I show him my food bag. “Chips. Jerky. Bars. What do you eat?”
“Potatoes,” says the man amicably. His big white dog, previously shy, has sidled up to me and is now lolling about on my collapsed tarp.
“And sheep?” I say.
“Sometimes sheep.”
The man’s face is weathered and dark beneath his baseball cap, his hands gnarled. He smiles and tells me he is thirty years old. I imagine that he’s always been a shepherd, moving through these mountains with his flocks of sheep. Then he asks, inexplicably-
“Aren’t you afraid of bears?”
“No,” I say. “When the bears see me they scream and run away.”
The man laughs at this, and then he leans over and reaches for the cup of granola in my hands.
“No!” I say. “Goodbye!”
The man backs away with a million polite apologies. I say goodbye again, less awkwardly. We wave at each other and then he’s gone, walking slowly up the trail with the sack of dogfood over his shoulder. I think about what it means to be a woman hiking alone- certain types of people might assume you’re an easy victim. This man meant me no harm, he was just curious. But what if I crossed paths with someone shadier? I shouldn’t camp next to the trail, I remind myself. I know this. It’s just been a while since I camped solo. I should always set up my tarp somewhere out of sight.
Fifteen minutes later I’m packing up and I hear a noise- it’s the man’s big white dog, standing in the clearing watching me.
“Hello,” I say.
The dog follows me at a respectful distance for about a mile, to a river crossing where the bridge is out. I rock hop to a partially submerged log, and scoot my way up the log to the opposite bank. It’s not the best crossing, and I don’t even keep my feet dry- it’s just the one that was in front of me, and I didn’t feel like looking for a better one. I turn to see the dog rock-hopping where I crossed, and then scooting up the log on his belly. Well how about that, I think. The dog comes over to me and I notice suddenly how thin he is under his white fluff, how mangy and scabby his face is. He half wriggles with happiness/half cringes while I pet him. Food, I think. You really really really want food.

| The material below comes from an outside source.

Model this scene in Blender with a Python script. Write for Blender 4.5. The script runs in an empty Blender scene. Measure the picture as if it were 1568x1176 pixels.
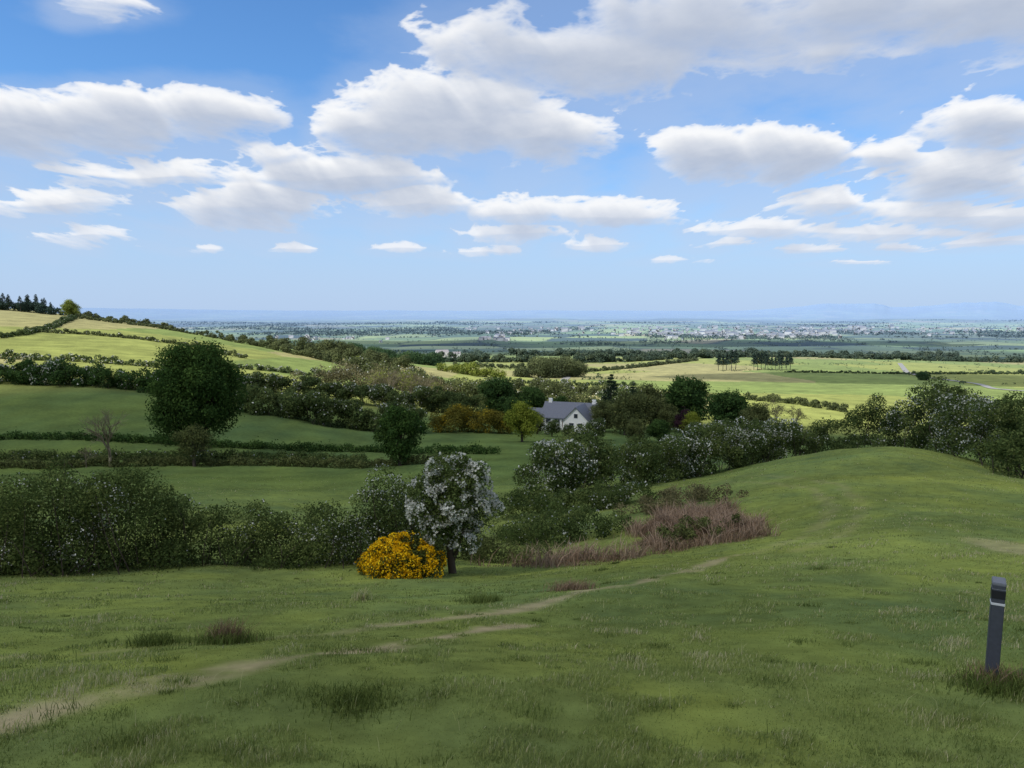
import bpy, math, numpy as np, time
from mathutils import Vector
scene=bpy.context.scene
scene.view_settings.view_transform='Standard'
scene.view_settings.look='None'
scene.view_settings.exposure=0
SUN=np.array([-0.5,-0.4,0.77]); SUN/=np.linalg.norm(SUN)

# ---------------------------------------------------------------- noise
_tab=np.random.default_rng(11).random((256,256))
def vnoise(x,y,seed=0):
    x=np.asarray(x,float)+seed*17.31; y=np.asarray(y,float)+seed*9.77
    xi=np.floor(x).astype(int); yi=np.floor(y).astype(int)
    fx=x-xi; fy=y-yi; fx=fx*fx*(3-2*fx); fy=fy*fy*(3-2*fy)
    g=lambda a,b:_tab[a&255,b&255]
    return (g(xi,yi)*(1-fx)+g(xi+1,yi)*fx)*(1-fy)+(g(xi,yi+1)*(1-fx)+g(xi+1,yi+1)*fx)*fy
def fbm(x,y,o=4,seed=0,g=.5,billow=False):
    a=0;s=0;w=1.0;x=np.asarray(x,float);y=np.asarray(y,float)
    for i in range(o):
        n=vnoise(x,y,seed+i*3)
        if billow: n=np.abs(2*n-1)
        a=a+w*n; s+=w; w*=g
        x,y=(x*.8-y*.6)*2.03,(x*.6+y*.8)*2.03
    return a/s
def sst(a,b,x):
    t=np.clip((x-a)/(b-a),0,1); return t*t*(3-2*t)

# ---------------------------------------------------------------- terrain heights (metres, eye level = 0)
YR=[0,7,15,24,35,48,60,72,85,100,125,150,185,220,300,450,600,700,1000,1500,2200,4000,10000,70000]
TAIL=[-110,-120,-125,-200]
COLS={
-.90:[-1.65,-3.5,-6,-8.9,-11.2,-13.3,-15,-17,-19,-21.1,-22,-20,-16.5,-14.5,-9,1,10,8,-25,-80],
-.69:[-1.65,-3.5,-6,-8.9,-11.2,-13.3,-15,-17,-19,-21.1,-22,-20.4,-17.5,-15.8,-11.5,-2.8,6.2,3,-30,-80],
-.50:[-1.65,-3.5,-6,-8.9,-11.2,-13.4,-15.3,-17.2,-19.1,-21.1,-22.3,-21,-19,-17.5,-15,-7.5,-8.5,-18,-50,-85],
-.34:[-1.65,-3.5,-6,-8.9,-11.3,-13.6,-15.7,-17.5,-19.3,-21.2,-22.8,-21.9,-21.5,-21.5,-21.5,-19.5,-27,-38,-62,-88],
-.20:[-1.65,-3.5,-6,-8.9,-11.3,-13.8,-16,-17.8,-19.4,-21.1,-23.8,-25.3,-26.5,-27,-27.5,-29,-37,-46,-66,-88],
0.0:[-1.65,-3.5,-5.95,-8.8,-12.0,-14.2,-15.6,-17.2,-18.6,-20,-23.5,-26.5,-30,-33,-36,-43,-50,-54,-63,-80],
.20:[-1.65,-3.5,-5.8,-8.1,-10.8,-12.7,-14.6,-17,-19,-21,-24.5,-27.5,-30.5,-33,-37,-45,-51.5,-55,-61,-88],
.40:[-1.65,-3.5,-5.7,-7.6,-9.5,-11,-12.1,-13.9,-17,-20,-24,-27.5,-31,-34,-38,-46,-51,-53,-59,-88],
.55:[-1.65,-3.55,-5.7,-7.3,-9,-10.3,-11.0,-12.6,-16,-19.5,-24,-28,-31.5,-35,-39,-47,-53,-56,-66,-88],
.69:[-1.65,-3.55,-5.7,-7.4,-9,-10.9,-13.4,-15.8,-18,-20.5,-24.5,-28.5,-32,-36,-40,-48.6,-54,-57,-68,-88],
.90:[-1.65,-3.55,-5.7,-7.6,-9.4,-11.8,-14.5,-17,-19,-21.5,-25,-29,-33,-37,-41,-49,-55,-58,-70,-90]}
LK=6.0
nL=700;nT=181
Lf=np.linspace(math.log(LK),math.log(70000+LK),nL)
Tf=np.linspace(-.9,.9,nT)
yr=np.log(np.array(YR)+LK)
ks=sorted(COLS)
raw=np.array([np.interp(Lf,yr,COLS[k]+TAIL) for k in ks])
G=np.array([np.interp(Tf,ks,raw[:,j]) for j in range(nL)]).T
def smooth(A,sig,ax):
    r=int(sig*3); k=np.exp(-.5*(np.arange(-r,r+1)/sig)**2); k/=k.sum()
    pad=[(0,0),(0,0)]; pad[ax]=(r,r)
    B=np.pad(A,pad,mode='edge')
    return np.apply_along_axis(lambda m:np.convolve(m,k,'valid'),ax,B)
G=smooth(smooth(G,4.5,1),5,0)
def H(x,y):
    x=np.asarray(x,float); y=np.asarray(y,float)
    r=np.hypot(x,y); th=np.arctan2(x,y); thc=np.clip(th,-.7328,.7328)
    t=np.tan(thc); rho=r*np.cos(thc)
    a=np.clip((t+.9)/1.8*(nT-1),0,nT-1.001); b=np.clip((np.log(rho+LK)-Lf[0])/(Lf[-1]-Lf[0])*(nL-1),0,nL-1.001)
    ai=a.astype(int); bi=b.astype(int); fa=a-ai; fb=b-bi
    z=(G[ai,bi]*(1-fb)+G[ai,bi+1]*fb)*(1-fa)+(G[ai+1,bi]*(1-fb)+G[ai+1,bi+1]*fb)*fa
    zb=np.clip(-1.65-.27*y,-60,60)
    w=sst(.9,1.9,np.abs(th))
    z=z*(1-w)+zb*w
    z=z+(fbm(x/2.5,y/2.5,3,1)-.5)*.26*sst(1,4,r)+(fbm(x/14,y/14,2,5)-.5)*.9*sst(8,30,r)*(1-sst(400,900,r))
    z=z+(fbm(x/260,y/260,3,2)-.5)*14*sst(1100,2200,r)
    n=fbm(th*14+3,r*0+2.2,4,8); n2=fbm(th*22+9,r*0+5.2,4,18)
    z=z+sst(15000,24000,r)*(1-sst(34000,50000,r))*(175+60*n+sst(.28,.46,th)*(90+170*sst(.25,.75,n2))+sst(-.3,-.6,t)*60)
    z=z+np.exp(-((r-11000)/1800)**2)*40*sst(.4,.8,fbm(th*9,r/3000,3,21))
    return z
def at(T,y):
    x=T*y; return Vector((x,y,float(H(np.array([x]),np.array([float(y)]))[0])))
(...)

I walk down the bank to fill my water bottles and when I turn around I see the dog nosing my pack.
“No!” I say. “Hey!” The dog ignores me, so I throw a rock in his general direction. All dogs everywhere understand the language of the thrown rock. The dog lopes away and then turns back theatrically, a hurt look on his face.
I thought we were… friends? I thought you might have some… food?
I watch the dog sidle down the log and rock-hop back across the river. He pads up the trail and is gone.
I am not as tired today as I was yesterday. That feels nice. I turn on my audiobook and cruise on autopilot. I’m climbing, today, from 8400 ft up to 12,000 feet, over the course of seven miles. I take my time with this climb, stopping for lots of breaks. Up top I’m in an alpine wonderland of small clear tarns, jumbles of boulders, lumpy meadows full of flowers. Thin air. The big sky clouds over and it starts to drizzle, but it’s not too cold. The view is beautiful- mountains in all directions, valleys down below. The drizzle follows me all the way to camp. I reach a glassy lake ringed in pines right at dusk, throw up my tarp against the rain. 10,800 feet. Inside the tarp I am safe, I am dry. I arrange my things around me in the dark. Tomorrow is Steamboat Springs!